Reading all this again, I'm struck that the mechanism that's trimming routes is all about unused cached routes, so I suspect the deeper root cause needs a network guru to explain - right at the beginning my Mac was working fine with a cloned route ('W' flag) so long as the gateway was set to 'link#4' but as soon as the gateway was the MAC address of that interface, it broke. But the failing route is also cloned, so this feels like a red herring?

I am seeing the same problem here on macOS interface en0, the route to the public prefix address of the openwrt interface being dropped. The ULA prefix route to openwrt is still there and you can ping that address without problems.

Interestingly you can restore the public prefix route to openwrt immediately by pinging the public prefix IP address of the openwrt interface that is talking to the mac.

My understanding is that the client should be able to get an RA with the route on demand if it tries to communicate across the local link, but I am no expert how this works and why it fails to work with macos.

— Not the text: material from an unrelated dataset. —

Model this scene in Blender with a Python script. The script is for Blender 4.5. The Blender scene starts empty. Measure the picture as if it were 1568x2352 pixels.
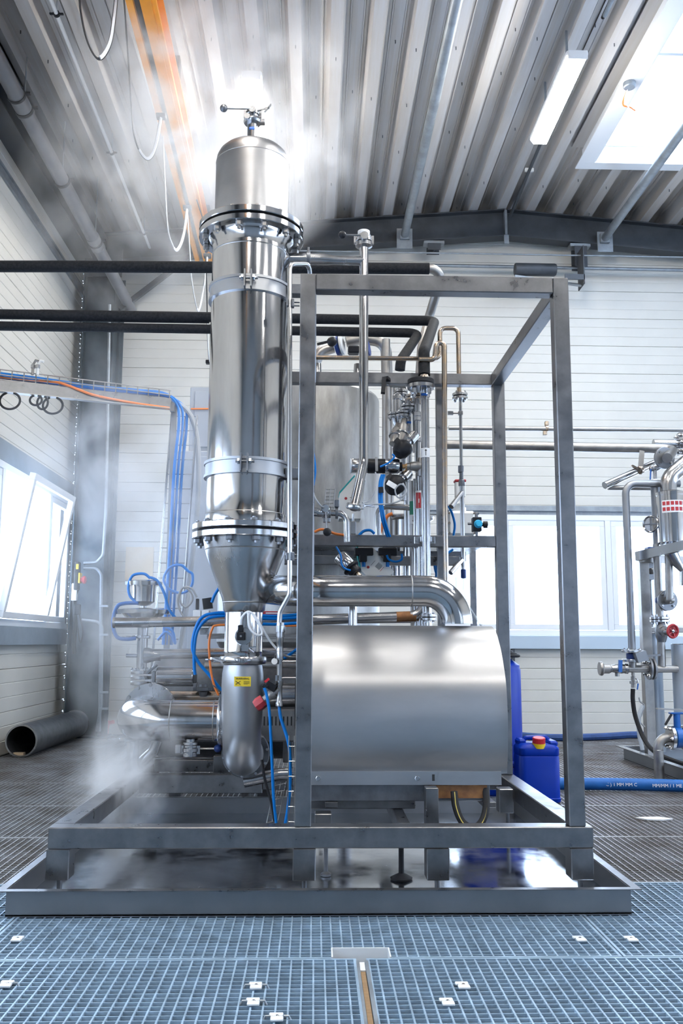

Did apple not come up with a solution?
I am running OpenWRT 19.07.3 and Catalina 10.15.6, here are the sysctl values:

net.inet6.ip6.rtexpire: 62
net.inet6.ip6.rtminexpire: 10
net.inet6.ip6.rtmaxcache: 128

I started to use 'Always announce default router' enabled today on the internal interfaces (LUCI > Network> Interfaces > > DHCP Server > IPv6 settings). Since then the upstream route was not dropped by my mac.
I am not sure if that solves the problem, but you might also want to try it.

Justin, thanks for the "announce default router" tip - I shall give that a try. I confess I'd given up and disabled IPv6 as I'd not made any headway. This might be just what I needed all along!

I hope it helps. It is still working for me.